This package contains algorithms for solving General Graphical Lasso (GGLasso) problems, including single, multiple, as well as latent Graphical Lasso problems.

Docs | Examples

The package is available on pip and conda and can be installed with

pip install gglasso

or

conda install -c conda-forge gglasso

Alternatively, you can install the package from source using the following commands:

git clone https://github.com/fabian-sp/GGLasso.git
pip install -r requirements.txt
python setup.py

Test your installation with

pytest gglasso/ -v

If you want to create a conda environment with full development dependencies (for building docs, testing etc), run:

conda env create -f environment.yml

If you wish to install gglasso in developer mode, i.e. not having to reinstall gglasso everytime the source code changes (either by remote or local changes), run

python setup.py clean --all develop clean --all

GGLasso can solve multiple problem forumulations, e.g. single and multiple Graphical Lasso problems as well as with and without latent factors. Therefore, the main entry point for the user is the glasso_problem class which chooses automatically the correct solver and model selection functionality. See our documentation for all the details.

GGLasso contains algorithms for solving a multitude of Graphical Lasso problem formulations.
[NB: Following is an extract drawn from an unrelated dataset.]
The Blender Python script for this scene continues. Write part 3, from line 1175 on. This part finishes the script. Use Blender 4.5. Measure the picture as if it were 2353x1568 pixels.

For all the details, we refer to the solver overview in our documentation.

The package includes solvers for the following problems:

• Single Graphical Lasso
  

• Group and Fused Graphical Lasso
  We implemented the ADMM (see [2] and [3]) and a proximal point algorithm (see [4]).

• Non-conforming Group Graphical Lasso
  A Group Graphical Lasso problem where not all variables exist in all instances/datasets.

• Functional Graphical Lasso
  A variant of Graphical Lasso where each variables has a functional representation (e.g. by Fourier coefficients).

Moreover, for all problem formulation the package allows to model latent variables (Latent variable Graphical Lasso) in order to estimate a precision matrix of type sparse - low rank.

If you use GGLasso, please consider the following citation

@article{Schaipp2021,
  doi = {10.21105/joss.03865},
  url = {https://doi.org/10.21105/joss.03865},
  year = {2021},
  publisher = {The Open Journal},
  volume = {6},
  number = {68},
  pages = {3865},
  author = {Fabian Schaipp and Oleg Vlasovets and Christian L. Müller},
  title = {GGLasso - a Python package for General Graphical Lasso computation},
  journal = {Journal of Open Source Software}
}

1. Contributions and suggestions to the software are always welcome. Please, consult our contribution guidelines prior to submitting a pull request.
2. Report issues or problems with the software using github’s issue tracker.
3. Contributors must adhere to the Code of Conduct.

• [1] Friedman, J., Hastie, T., and Tibshirani, R. (2007). Sparse inverse covariance estimation with the Graphical Lasso. Biostatistics, 9(3):432–441.
• [2] Danaher, P., Wang, P., and Witten, D. M. (2013). The joint graphical lasso for inverse covariance estimation across multiple classes. Journal of the Royal Statistical Society: Series B (Statistical Methodology), 76(2):373–397.
• [3] Tomasi, F., Tozzo, V., Salzo, S., and Verri, A. (2018). Latent Variable Time-varying Network Inference. InProceedings of the 24th ACM SIGKDD International Conference on Knowledge Discovery & Data Mining. ACM.
• [4] Zhang, Y., Zhang, N., Sun, D., and Toh, K.-C. (2020). A proximal point dual Newton algorithm for solving group graphical Lasso problems. SIAM J. Optim., 30(3):2197–2220.